We have two unknowns -- F and β, and we are going to write two equations to solve.

The two equations are going to describe the loss of energy due to friction

during the first and second half-period.

During the first half period the mass travels over an arc of angle π-β;

therefore the force of friction will perform work equal

R(π-β)F

This work equals the loss of potential energy at the end of the first half period, which is

mgRsin(β) ≈ mgRβ.

So the work-energy equivalence is expressed by

R(π-β)F = mgRβ

Simplify into

(π-β)F = mgβ (1)

So

F = mgβ/(π-β) (2)

During the second half period the mass travels over an arc of angle π-β-α;

therefore the force of friction will perform work equal

R(π-β-α)F

This work equals the loss of potential energy at the end of the first half period,

which is

mgRsin(α) - mgRsin(β) ≈ mgR(α-β).

So the work-energy equivalence is expressed by

R(π-β-α)F = mgR(α-β)

Rewrite it as

(π-β)F - αF = mgα - mgβ

Using (1)

mgβ - αF = mgα - mgβ

So

F = mg(2β - α)/α (3)

Substituting from (2)

mgβ/(π-β) = mg(2β - α)/α

Simplify into

β/(π-β) = (2β - α)/α

αβ = 2πβ - 2β² - πα + αβ

2β² - 2πβ + πα = 0

β = (2π ± √(4π² - 8πα))/4 = (π ± √(π² - 2πα))/2

Only the solution where β < π/2 makes physical sense, so

β = (π - √(π² - 2πα))/2 (4)

Plugging this into (2) and simplifying

F = mg(π - √(π² - 2πα))/(π + √(π² - 2πα)) (5)

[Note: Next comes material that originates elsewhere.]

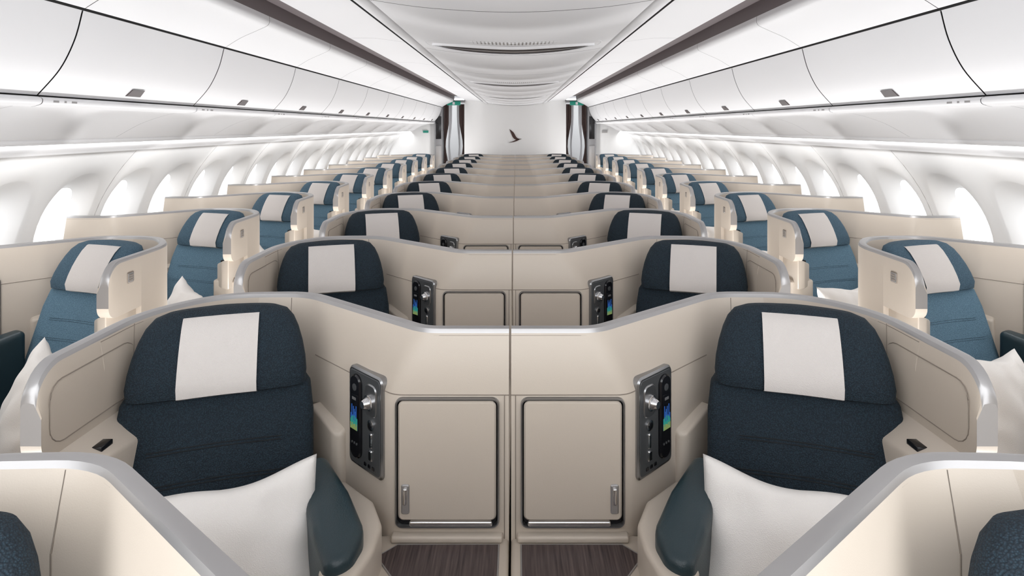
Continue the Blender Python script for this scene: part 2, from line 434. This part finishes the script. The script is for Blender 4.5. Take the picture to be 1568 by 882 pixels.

Equation (5) is the formula for the force of friction derived under the approximation

sin(α) ≈ α and sin(β) ≈ β.

Let's see if we can further simplify (5) taking advantage of α << 1.

I will show that as α->0, β->α/2.

Use equation (4) and consider the ratio

β/α = ((π/α) - √((π/α)² - 2(π/α)))/2

= ((π/α) - √((π/α)² - 2(π/α) + 1 - 1))/2

= ((π/α) - √((π/α) - 1)² - 1))/2

As α->0,

the quotient π/α->∞,

so ((π/α) - 1)²->∞,

(π/α) - 1)² - 1 becomes increasingly equal (π/α) - 1)²

Therefore

lim(β/α) = lim(((π/α) - √((π/α) - 1)² - 1))/2)

= lim(((π/α) - √((π/α) - 1)²)/2)

= lim(1/2) = 1/2

Therefore when α << 1 we can approximate β ≈ α/2.

The interesting thing is that if we substitute β=α/2 into equation (3) we would get F = 0.

That means that the approximation β=α/2 is too inaccurate for calculating F.

Nevertheless, we can get a simplification of (5) if we use β=α/2 in (4):

α/2 = (π - √(π² - 2πα))/2

From that

√(π² - 2πα) = π - α

Then we can simplify (5) into

F = mgα/(2π-α)

b)

Consider the mass at an angle θ with respect to the vertical.

The range of θ is -π/2 ≤ θ ≤ π/2

At that angle θ calculate the potential energy with respect to the bottom of the shell.

The mass is at height R - Rcos(θ).

So the potential energy is

U(θ) = mgR(1 - cos(θ))

Now derive the formula for the kinetic energy K(θ).

At the top, where θ = π/2

U(π/2) = mgR

and we are given that

K(π/2) = 0

So by conservation of energy

K(θ) = mgR - mgR(1 - cos(θ)) = mgRcos(θ)

The area below the graph of K(θ) is

∫K(θ)dθ = ∫mgRcos(θ)dθ = mgRsin(θ) + K(0) = mgRsin(θ) + MgR = mgR(sin(θ) + 1)